Is he right? And, if so, is there some way to demonstrate this with hard data?
The first step is to measure our relative capacity to end poverty. One conceptually easy way is to determine the cost of lifting everyone above the poverty line (the "poverty gap" as calculated by the World Bank) as a percentage of total global GDP (in constant 2011$ PPP). Then we can compare that metric against the actual extent of global poverty (using proportions, to be generous to my critics), and chart the change in this relationship over time.
So if the poverty rate stays the same while our capacity to end it doubles, then the moral egregiousness of poverty is twice as bad as it used to be. And if the poverty rate improves by a factor of two while our capacity to end it stays the same, then the moral egregiousness of poverty is half as bad.
Let’s flesh this out with some real-world figures. In 1990, it would have cost 10.5% of world GDP to lift everyone above the poverty line. In 2013, it would have cost only 3.3%. Our capacity to end poverty has improved by a factor of 3.18. Meanwhile, the poverty rate has improved only by a factor of 1.23. This means that the moral egregiousness of poverty is 2.58 times worse than it was in 1990.
Pogge is right: by this metric, poverty is worse now than ever before. Our world is replete with unprecedented riches, and yet we cannot ensure that everyone has a decent basic share of it. Morally, we have regressed as a civilization.
But this is a crude way to think about our capacity to end poverty. We shouldn’t be looking at the cost of ending poverty as a percentage of total world income, but rather as a percentage of the income of all the people who are not poor; say, those who live on more than double the poverty line. In 1990, it would have cost 12.9% of their total income to end poverty. In 2013, it would have cost only 3.9%. According to this measure, our capacity to end poverty has improved by a factor of 3.31.
By this method, the moral egregiousness of poverty is 2.69 times worse than it was in 1990. The difference between the two results is due to increasing global inequality; because the incomes of the global rich have grown more than the incomes of everyone else, the cost of ending poverty is a faster-shrinking share of their income compared to total world income.
The numbers above are all rounded off for easy reading, and so you can repeat the calculations yourself. The graph below is based on the actual figures associated with the second method (all data is derived from the World Bank). It gives us a visual depiction of the egregiousness of poverty since 1990.
We live in an age where more than 4 billion people – some 60% of the human population – live on less than what is required for meeting basic human needs. This is a ringing indictment of the global economy by any standard. But it is particularly unjust given that their suffering could be ended with only 4% of the income of the world’s richest quintile.

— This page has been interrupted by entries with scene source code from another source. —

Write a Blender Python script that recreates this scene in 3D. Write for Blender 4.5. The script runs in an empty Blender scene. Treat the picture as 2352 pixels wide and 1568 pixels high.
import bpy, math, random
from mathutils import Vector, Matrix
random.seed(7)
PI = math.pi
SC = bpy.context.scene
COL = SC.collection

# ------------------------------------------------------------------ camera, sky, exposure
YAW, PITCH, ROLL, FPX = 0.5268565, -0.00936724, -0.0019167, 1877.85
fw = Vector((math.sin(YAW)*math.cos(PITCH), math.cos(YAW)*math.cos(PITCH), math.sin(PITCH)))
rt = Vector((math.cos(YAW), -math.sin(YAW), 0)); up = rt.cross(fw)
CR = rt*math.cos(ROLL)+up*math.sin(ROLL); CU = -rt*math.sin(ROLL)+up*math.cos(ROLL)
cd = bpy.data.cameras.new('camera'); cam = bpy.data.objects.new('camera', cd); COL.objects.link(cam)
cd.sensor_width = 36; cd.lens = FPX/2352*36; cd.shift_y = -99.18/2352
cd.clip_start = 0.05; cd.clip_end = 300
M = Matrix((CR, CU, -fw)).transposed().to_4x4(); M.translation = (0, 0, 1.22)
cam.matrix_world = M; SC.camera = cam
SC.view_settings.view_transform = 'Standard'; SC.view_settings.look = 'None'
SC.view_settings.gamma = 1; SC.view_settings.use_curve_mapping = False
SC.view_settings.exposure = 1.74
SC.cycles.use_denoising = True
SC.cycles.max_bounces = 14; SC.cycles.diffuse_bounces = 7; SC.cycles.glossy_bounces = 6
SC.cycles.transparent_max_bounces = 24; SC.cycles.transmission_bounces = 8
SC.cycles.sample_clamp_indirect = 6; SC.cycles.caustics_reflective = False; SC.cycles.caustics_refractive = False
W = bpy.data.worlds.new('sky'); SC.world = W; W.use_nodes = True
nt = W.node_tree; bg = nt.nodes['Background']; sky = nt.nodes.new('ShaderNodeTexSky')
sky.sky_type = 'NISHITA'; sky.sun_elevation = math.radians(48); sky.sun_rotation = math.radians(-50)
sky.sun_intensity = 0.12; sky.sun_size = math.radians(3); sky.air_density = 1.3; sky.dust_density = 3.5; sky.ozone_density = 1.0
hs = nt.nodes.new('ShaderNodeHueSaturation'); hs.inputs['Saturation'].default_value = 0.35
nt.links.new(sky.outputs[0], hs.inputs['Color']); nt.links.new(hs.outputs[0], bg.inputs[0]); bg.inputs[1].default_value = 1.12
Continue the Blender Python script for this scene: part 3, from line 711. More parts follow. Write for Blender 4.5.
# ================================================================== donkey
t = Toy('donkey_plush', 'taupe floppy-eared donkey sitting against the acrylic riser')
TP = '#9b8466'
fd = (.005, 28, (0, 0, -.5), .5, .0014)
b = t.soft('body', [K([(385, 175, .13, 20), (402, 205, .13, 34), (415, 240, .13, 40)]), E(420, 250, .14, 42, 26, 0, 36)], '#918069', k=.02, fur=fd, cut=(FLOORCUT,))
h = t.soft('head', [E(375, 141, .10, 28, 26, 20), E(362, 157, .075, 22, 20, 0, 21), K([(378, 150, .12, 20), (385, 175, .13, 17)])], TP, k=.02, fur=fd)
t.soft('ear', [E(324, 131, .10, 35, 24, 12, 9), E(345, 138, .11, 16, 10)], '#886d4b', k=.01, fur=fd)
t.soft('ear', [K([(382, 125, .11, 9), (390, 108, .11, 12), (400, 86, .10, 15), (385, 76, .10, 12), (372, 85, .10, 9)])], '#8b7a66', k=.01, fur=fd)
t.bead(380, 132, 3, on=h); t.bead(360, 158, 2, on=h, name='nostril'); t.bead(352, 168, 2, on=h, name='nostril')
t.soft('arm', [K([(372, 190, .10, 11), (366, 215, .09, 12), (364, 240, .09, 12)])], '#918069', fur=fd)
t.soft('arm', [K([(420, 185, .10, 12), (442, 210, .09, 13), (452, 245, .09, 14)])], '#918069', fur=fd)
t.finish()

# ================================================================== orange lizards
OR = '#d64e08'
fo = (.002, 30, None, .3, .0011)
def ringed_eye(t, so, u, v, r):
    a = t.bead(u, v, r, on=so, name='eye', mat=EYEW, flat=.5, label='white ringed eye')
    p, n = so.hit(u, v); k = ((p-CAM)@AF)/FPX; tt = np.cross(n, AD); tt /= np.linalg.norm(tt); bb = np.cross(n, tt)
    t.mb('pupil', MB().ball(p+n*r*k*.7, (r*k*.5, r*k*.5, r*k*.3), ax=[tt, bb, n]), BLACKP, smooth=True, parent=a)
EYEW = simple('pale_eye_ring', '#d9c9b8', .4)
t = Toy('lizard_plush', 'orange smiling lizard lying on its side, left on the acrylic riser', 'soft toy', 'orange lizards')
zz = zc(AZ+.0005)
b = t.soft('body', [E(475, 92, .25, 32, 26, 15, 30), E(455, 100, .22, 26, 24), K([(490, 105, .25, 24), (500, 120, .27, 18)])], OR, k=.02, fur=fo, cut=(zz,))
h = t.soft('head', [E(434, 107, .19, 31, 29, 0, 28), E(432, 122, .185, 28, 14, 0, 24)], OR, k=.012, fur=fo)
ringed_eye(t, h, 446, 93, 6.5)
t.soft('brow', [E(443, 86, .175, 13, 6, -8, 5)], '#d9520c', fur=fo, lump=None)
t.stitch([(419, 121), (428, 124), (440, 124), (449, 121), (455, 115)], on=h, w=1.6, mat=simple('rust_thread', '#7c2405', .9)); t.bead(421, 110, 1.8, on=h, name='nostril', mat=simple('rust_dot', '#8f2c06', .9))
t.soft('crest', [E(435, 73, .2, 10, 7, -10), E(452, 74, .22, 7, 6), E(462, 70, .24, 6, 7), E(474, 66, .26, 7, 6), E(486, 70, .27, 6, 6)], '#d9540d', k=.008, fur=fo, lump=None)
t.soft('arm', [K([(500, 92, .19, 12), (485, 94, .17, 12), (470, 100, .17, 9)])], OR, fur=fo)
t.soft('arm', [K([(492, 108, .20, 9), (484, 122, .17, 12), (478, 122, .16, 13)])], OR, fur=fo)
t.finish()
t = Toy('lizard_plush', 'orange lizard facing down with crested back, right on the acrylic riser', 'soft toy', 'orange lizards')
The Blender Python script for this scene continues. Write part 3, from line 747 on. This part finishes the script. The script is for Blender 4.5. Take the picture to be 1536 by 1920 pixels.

Such a transfer could be made either directly, with progressive taxes on financial transactions, wealth, carbon, resource extraction etc, or – better yet – by changing the rules of the global economy to make it fairer to poor nations: democratizing the World Bank and IMF, cancelling unpayable debts, rolling out a global minimum wage, ending structural adjustment conditions on finance, etc (see Chapter 8 of The Divide for more).
*I’ll be working on refining this method further, testing different thresholds, and exploring national-level results. If you have any suggestions, please feel free to share them either through my contact form or in the comments below.
Technical notes: (a) The poverty data is notoriously messy, so this needs to be taken with a grain of salt. One potential problem is that at very low levels, poverty is defined according to consumption rather than income as such, so it is a bit tricky to compare this to global GDP. (b) In many contexts people who earn more than $14.80 per day are still very poor; obviously it would make little sense to “tax” them in order to improve the incomes of those who are even poorer. The transfer should be borne by the rich on a progressive scale. (c) This metric may be over-sensitive to the difference between the proportion of people living in poverty vs the poverty gap. One can imagine a scenario where 4 billion people are only 5% under the poverty line; the proportion of people in poverty would be high but the cost of ending poverty would be very small. This would distort the result. One way to correct for this might be to use the poverty gap in the numerator. By that metric the egregiousness of poverty has increased by a factor of 2.25 since 1990.